→ WRITTEN PROBLEM
Take the lines from the head of the listing through the one bearing "d = ray(px, py); return CAMP + d*(Y/d.y)" and copy them exactly, leaving every picture out.
###
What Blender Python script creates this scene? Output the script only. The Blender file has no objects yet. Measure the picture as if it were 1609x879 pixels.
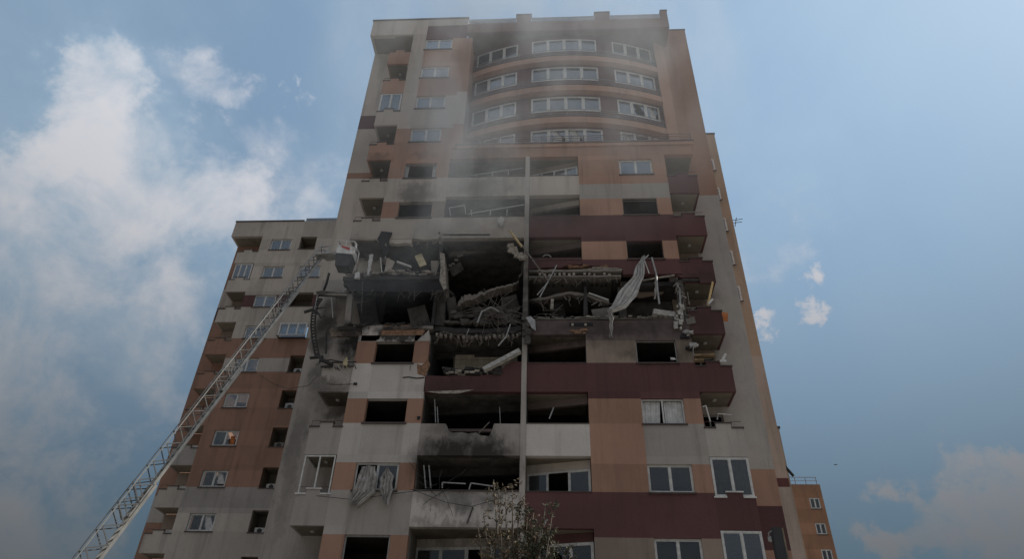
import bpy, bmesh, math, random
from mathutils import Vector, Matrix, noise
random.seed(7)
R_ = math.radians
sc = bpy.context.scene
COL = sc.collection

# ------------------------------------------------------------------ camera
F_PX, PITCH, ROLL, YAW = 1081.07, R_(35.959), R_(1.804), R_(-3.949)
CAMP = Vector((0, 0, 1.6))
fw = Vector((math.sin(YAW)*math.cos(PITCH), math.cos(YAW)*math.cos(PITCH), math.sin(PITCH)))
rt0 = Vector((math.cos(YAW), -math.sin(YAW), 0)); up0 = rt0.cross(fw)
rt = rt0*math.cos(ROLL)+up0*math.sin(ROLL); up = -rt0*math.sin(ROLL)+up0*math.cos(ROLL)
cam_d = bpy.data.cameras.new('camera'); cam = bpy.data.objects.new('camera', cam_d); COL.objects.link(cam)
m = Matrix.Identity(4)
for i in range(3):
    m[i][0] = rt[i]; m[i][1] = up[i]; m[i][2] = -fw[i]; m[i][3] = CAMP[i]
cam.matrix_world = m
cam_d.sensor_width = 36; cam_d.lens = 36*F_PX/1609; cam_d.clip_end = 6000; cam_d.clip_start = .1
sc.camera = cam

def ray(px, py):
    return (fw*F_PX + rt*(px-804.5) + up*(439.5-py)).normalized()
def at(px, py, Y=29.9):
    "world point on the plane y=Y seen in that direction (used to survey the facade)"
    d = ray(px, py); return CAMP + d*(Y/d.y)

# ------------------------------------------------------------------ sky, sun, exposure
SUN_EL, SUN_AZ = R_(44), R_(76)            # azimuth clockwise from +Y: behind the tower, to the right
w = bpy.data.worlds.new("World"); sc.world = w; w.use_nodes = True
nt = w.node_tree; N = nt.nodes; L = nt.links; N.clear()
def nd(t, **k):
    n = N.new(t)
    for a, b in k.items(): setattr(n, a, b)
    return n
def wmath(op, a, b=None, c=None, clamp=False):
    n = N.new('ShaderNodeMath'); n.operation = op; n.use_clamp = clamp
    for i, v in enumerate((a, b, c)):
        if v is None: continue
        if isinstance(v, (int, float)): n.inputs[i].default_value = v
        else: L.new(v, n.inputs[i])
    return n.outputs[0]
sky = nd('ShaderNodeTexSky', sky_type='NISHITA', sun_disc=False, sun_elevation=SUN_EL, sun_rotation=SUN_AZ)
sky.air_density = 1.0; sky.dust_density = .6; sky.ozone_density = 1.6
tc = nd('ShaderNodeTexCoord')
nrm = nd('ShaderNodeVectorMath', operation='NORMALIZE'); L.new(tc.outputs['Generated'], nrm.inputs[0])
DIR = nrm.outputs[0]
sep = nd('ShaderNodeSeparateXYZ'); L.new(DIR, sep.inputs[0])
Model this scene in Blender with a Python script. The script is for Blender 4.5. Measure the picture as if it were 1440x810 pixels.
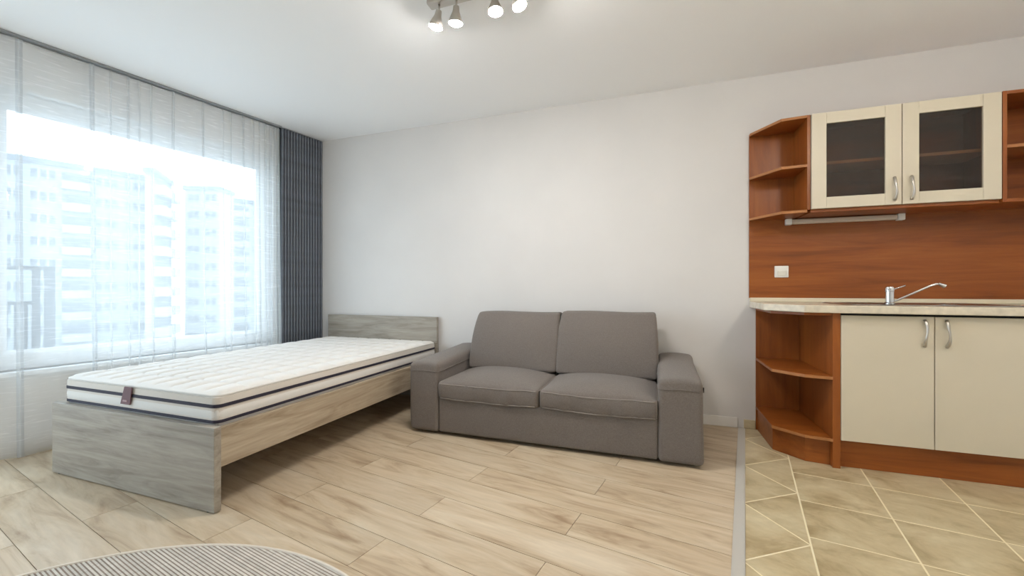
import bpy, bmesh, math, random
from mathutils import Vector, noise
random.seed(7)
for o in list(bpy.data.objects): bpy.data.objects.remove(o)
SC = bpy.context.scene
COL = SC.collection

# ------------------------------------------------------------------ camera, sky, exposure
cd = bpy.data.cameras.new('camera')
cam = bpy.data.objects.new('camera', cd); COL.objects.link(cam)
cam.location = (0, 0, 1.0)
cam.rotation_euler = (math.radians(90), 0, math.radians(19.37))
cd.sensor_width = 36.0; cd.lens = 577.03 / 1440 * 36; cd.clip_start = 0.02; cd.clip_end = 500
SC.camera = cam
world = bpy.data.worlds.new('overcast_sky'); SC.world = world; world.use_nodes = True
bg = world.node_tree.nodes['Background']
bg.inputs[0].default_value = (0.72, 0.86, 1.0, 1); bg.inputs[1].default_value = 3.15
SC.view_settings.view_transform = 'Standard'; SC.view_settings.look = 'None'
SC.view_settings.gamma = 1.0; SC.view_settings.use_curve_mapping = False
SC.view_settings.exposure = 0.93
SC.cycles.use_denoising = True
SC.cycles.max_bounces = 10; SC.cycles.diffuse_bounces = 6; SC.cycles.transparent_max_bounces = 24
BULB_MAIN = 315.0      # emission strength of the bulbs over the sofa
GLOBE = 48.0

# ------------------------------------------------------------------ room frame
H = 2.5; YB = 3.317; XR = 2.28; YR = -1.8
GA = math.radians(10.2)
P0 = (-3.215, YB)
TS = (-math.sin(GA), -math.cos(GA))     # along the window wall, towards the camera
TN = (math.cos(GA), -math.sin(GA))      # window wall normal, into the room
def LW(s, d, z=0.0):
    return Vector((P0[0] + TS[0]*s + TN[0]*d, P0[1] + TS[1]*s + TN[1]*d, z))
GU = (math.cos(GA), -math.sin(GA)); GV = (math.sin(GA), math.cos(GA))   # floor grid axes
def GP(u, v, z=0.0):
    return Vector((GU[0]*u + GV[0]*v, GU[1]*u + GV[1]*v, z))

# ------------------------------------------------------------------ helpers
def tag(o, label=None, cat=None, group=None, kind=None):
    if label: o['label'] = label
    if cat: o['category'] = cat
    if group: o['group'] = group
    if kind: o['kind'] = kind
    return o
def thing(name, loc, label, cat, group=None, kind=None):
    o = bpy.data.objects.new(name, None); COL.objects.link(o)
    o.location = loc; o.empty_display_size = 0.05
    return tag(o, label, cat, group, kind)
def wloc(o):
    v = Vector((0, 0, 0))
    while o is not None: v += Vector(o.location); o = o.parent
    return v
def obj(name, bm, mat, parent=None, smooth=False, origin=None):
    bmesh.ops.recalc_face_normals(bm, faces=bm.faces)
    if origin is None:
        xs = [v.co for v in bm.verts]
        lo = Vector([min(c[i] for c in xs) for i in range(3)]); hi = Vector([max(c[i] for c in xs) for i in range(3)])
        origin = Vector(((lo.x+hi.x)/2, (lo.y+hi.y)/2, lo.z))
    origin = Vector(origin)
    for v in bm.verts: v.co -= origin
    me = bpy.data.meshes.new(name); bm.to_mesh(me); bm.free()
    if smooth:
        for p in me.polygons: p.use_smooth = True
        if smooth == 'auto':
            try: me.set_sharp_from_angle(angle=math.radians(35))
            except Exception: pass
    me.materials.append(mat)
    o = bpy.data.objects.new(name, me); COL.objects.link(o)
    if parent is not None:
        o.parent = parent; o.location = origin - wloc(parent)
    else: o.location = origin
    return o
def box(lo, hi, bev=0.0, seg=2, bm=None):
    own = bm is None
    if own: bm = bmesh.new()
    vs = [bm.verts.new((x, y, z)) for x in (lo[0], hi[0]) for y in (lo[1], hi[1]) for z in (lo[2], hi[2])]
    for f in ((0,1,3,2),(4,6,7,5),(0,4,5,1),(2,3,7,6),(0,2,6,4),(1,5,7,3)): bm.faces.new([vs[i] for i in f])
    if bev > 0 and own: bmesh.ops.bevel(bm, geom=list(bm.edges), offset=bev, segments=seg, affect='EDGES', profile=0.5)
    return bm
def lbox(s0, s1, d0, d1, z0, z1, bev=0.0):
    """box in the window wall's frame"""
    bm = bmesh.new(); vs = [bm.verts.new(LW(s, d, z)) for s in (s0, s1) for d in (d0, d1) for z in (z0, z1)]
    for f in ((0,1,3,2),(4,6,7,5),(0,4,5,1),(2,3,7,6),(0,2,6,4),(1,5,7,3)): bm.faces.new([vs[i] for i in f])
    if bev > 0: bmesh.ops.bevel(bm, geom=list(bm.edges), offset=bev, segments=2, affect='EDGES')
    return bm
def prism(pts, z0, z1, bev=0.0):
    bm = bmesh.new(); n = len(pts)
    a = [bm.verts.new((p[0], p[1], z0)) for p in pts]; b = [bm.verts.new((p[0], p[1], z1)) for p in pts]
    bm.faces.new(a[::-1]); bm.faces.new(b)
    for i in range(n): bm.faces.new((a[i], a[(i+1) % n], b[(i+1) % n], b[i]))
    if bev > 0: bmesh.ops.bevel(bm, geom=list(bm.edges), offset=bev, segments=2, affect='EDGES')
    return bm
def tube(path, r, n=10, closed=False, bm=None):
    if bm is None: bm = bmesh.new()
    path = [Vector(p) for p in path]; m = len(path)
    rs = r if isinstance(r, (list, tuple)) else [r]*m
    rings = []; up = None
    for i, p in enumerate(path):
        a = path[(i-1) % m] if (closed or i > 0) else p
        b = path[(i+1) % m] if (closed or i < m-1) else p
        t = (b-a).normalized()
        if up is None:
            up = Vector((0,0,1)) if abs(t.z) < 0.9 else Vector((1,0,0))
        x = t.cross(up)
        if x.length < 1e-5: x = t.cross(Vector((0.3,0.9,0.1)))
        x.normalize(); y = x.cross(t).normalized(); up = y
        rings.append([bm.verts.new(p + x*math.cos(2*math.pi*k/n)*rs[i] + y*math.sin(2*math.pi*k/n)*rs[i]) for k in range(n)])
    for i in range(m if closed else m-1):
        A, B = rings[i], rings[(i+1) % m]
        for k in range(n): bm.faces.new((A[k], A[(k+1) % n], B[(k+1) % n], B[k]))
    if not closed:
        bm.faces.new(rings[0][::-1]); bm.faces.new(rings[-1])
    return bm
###
→ FINISHED TASK
What Blender Python script creates this scene? Output the script only. The Blender file has no objects yet. Measure the picture as if it were 1609x879 pixels.
import bpy, bmesh, math, random
from mathutils import Vector, Matrix, noise
random.seed(7)
R_ = math.radians
sc = bpy.context.scene
COL = sc.collection

# ------------------------------------------------------------------ camera
F_PX, PITCH, ROLL, YAW = 1081.07, R_(35.959), R_(1.804), R_(-3.949)
CAMP = Vector((0, 0, 1.6))
fw = Vector((math.sin(YAW)*math.cos(PITCH), math.cos(YAW)*math.cos(PITCH), math.sin(PITCH)))
rt0 = Vector((math.cos(YAW), -math.sin(YAW), 0)); up0 = rt0.cross(fw)
rt = rt0*math.cos(ROLL)+up0*math.sin(ROLL); up = -rt0*math.sin(ROLL)+up0*math.cos(ROLL)
cam_d = bpy.data.cameras.new('camera'); cam = bpy.data.objects.new('camera', cam_d); COL.objects.link(cam)
m = Matrix.Identity(4)
for i in range(3):
    m[i][0] = rt[i]; m[i][1] = up[i]; m[i][2] = -fw[i]; m[i][3] = CAMP[i]
cam.matrix_world = m
cam_d.sensor_width = 36; cam_d.lens = 36*F_PX/1609; cam_d.clip_end = 6000; cam_d.clip_start = .1
sc.camera = cam

def ray(px, py):
    return (fw*F_PX + rt*(px-804.5) + up*(439.5-py)).normalized()
def at(px, py, Y=29.9):
    "world point on the plane y=Y seen in that direction (used to survey the facade)"
    d = ray(px, py); return CAMP + d*(Y/d.y)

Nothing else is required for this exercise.